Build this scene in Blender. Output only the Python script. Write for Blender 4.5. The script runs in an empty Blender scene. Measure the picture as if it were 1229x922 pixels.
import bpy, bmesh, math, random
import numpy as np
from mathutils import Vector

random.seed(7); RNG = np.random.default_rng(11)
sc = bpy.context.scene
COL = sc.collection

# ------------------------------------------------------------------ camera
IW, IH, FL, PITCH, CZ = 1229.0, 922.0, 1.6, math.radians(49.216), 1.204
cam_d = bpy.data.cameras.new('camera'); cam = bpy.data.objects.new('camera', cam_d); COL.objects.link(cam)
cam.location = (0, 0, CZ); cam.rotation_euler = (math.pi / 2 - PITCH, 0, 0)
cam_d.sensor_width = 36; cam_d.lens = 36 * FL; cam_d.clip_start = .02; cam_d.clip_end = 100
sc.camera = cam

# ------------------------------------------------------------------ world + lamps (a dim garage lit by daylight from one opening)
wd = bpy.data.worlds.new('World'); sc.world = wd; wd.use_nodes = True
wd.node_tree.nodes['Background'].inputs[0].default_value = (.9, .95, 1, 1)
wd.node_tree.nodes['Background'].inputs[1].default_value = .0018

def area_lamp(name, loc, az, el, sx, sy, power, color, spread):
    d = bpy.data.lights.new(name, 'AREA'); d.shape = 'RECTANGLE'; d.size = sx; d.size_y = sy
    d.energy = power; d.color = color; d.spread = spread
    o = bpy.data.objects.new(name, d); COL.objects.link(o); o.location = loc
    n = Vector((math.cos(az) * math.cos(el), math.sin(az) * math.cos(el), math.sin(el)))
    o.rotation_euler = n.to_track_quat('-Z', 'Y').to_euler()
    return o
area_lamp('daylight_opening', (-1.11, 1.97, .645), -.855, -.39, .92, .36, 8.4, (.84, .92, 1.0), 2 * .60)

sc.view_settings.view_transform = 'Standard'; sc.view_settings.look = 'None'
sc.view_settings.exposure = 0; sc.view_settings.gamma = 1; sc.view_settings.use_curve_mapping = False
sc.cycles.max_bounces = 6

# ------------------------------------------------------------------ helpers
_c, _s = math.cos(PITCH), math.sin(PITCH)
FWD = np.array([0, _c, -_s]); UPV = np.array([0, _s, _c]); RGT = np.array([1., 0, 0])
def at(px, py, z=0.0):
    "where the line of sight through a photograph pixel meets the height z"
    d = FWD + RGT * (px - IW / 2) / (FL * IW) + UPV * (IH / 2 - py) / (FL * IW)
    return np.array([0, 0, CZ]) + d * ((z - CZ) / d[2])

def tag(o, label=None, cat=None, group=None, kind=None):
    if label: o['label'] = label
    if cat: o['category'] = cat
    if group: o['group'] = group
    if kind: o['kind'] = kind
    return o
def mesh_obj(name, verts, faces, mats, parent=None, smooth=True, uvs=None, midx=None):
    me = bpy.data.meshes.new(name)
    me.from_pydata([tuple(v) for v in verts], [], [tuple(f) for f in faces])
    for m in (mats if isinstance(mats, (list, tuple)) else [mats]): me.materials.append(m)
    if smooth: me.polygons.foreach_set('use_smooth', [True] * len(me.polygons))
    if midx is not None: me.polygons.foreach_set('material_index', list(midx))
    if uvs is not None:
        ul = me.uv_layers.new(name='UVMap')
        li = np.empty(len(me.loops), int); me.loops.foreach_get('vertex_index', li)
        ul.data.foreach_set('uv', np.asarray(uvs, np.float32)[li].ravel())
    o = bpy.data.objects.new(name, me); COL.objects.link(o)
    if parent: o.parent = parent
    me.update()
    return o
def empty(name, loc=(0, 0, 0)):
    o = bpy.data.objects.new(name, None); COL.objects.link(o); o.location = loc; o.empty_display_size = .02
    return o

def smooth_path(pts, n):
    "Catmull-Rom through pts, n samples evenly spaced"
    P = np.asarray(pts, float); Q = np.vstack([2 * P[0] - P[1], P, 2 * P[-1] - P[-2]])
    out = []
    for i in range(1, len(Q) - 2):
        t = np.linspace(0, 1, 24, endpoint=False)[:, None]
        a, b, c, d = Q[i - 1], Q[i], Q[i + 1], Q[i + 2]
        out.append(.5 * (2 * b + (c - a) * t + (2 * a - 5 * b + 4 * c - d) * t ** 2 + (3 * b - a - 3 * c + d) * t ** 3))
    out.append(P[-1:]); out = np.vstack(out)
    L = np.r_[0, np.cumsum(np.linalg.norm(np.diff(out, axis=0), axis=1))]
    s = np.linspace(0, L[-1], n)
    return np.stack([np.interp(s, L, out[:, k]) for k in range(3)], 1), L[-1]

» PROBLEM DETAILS
Reproduce the material above exactly; please quote every line of it.

» OUTPUT OF THE EXERCISE
Build this scene in Blender. Output only the Python script. Write for Blender 4.5. The script runs in an empty Blender scene. Measure the picture as if it were 1229x922 pixels.
import bpy, bmesh, math, random
import numpy as np
from mathutils import Vector

random.seed(7); RNG = np.random.default_rng(11)
sc = bpy.context.scene
COL = sc.collection

# ------------------------------------------------------------------ camera
IW, IH, FL, PITCH, CZ = 1229.0, 922.0, 1.6, math.radians(49.216), 1.204
cam_d = bpy.data.cameras.new('camera'); cam = bpy.data.objects.new('camera', cam_d); COL.objects.link(cam)
cam.location = (0, 0, CZ); cam.rotation_euler = (math.pi / 2 - PITCH, 0, 0)
cam_d.sensor_width = 36; cam_d.lens = 36 * FL; cam_d.clip_start = .02; cam_d.clip_end = 100
sc.camera = cam

# ------------------------------------------------------------------ world + lamps (a dim garage lit by daylight from one opening)
wd = bpy.data.worlds.new('World'); sc.world = wd; wd.use_nodes = True
wd.node_tree.nodes['Background'].inputs[0].default_value = (.9, .95, 1, 1)
wd.node_tree.nodes['Background'].inputs[1].default_value = .0018

def area_lamp(name, loc, az, el, sx, sy, power, color, spread):
    d = bpy.data.lights.new(name, 'AREA'); d.shape = 'RECTANGLE'; d.size = sx; d.size_y = sy
    d.energy = power; d.color = color; d.spread = spread
    o = bpy.data.objects.new(name, d); COL.objects.link(o); o.location = loc
    n = Vector((math.cos(az) * math.cos(el), math.sin(az) * math.cos(el), math.sin(el)))
    o.rotation_euler = n.to_track_quat('-Z', 'Y').to_euler()
    return o
area_lamp('daylight_opening', (-1.11, 1.97, .645), -.855, -.39, .92, .36, 8.4, (.84, .92, 1.0), 2 * .60)

sc.view_settings.view_transform = 'Standard'; sc.view_settings.look = 'None'
sc.view_settings.exposure = 0; sc.view_settings.gamma = 1; sc.view_settings.use_curve_mapping = False
sc.cycles.max_bounces = 6

# ------------------------------------------------------------------ helpers
_c, _s = math.cos(PITCH), math.sin(PITCH)
FWD = np.array([0, _c, -_s]); UPV = np.array([0, _s, _c]); RGT = np.array([1., 0, 0])
def at(px, py, z=0.0):
    "where the line of sight through a photograph pixel meets the height z"
    d = FWD + RGT * (px - IW / 2) / (FL * IW) + UPV * (IH / 2 - py) / (FL * IW)
    return np.array([0, 0, CZ]) + d * ((z - CZ) / d[2])

def tag(o, label=None, cat=None, group=None, kind=None):
    if label: o['label'] = label
    if cat: o['category'] = cat
    if group: o['group'] = group
    if kind: o['kind'] = kind
    return o
def mesh_obj(name, verts, faces, mats, parent=None, smooth=True, uvs=None, midx=None):
    me = bpy.data.meshes.new(name)
    me.from_pydata([tuple(v) for v in verts], [], [tuple(f) for f in faces])
    for m in (mats if isinstance(mats, (list, tuple)) else [mats]): me.materials.append(m)
    if smooth: me.polygons.foreach_set('use_smooth', [True] * len(me.polygons))
    if midx is not None: me.polygons.foreach_set('material_index', list(midx))
    if uvs is not None:
        ul = me.uv_layers.new(name='UVMap')
        li = np.empty(len(me.loops), int); me.loops.foreach_get('vertex_index', li)
        ul.data.foreach_set('uv', np.asarray(uvs, np.float32)[li].ravel())
    o = bpy.data.objects.new(name, me); COL.objects.link(o)
    if parent: o.parent = parent
    me.update()
    return o
def empty(name, loc=(0, 0, 0)):
    o = bpy.data.objects.new(name, None); COL.objects.link(o); o.location = loc; o.empty_display_size = .02
    return o

def smooth_path(pts, n):
    "Catmull-Rom through pts, n samples evenly spaced"
    P = np.asarray(pts, float); Q = np.vstack([2 * P[0] - P[1], P, 2 * P[-1] - P[-2]])
    out = []
    for i in range(1, len(Q) - 2):
        t = np.linspace(0, 1, 24, endpoint=False)[:, None]
        a, b, c, d = Q[i - 1], Q[i], Q[i + 1], Q[i + 2]
        out.append(.5 * (2 * b + (c - a) * t + (2 * a - 5 * b + 4 * c - d) * t ** 2 + (3 * b - a - 3 * c + d) * t ** 3))
    out.append(P[-1:]); out = np.vstack(out)
    L = np.r_[0, np.cumsum(np.linalg.norm(np.diff(out, axis=0), axis=1))]
    s = np.linspace(0, L[-1], n)
    return np.stack([np.interp(s, L, out[:, k]) for k in range(3)], 1), L[-1]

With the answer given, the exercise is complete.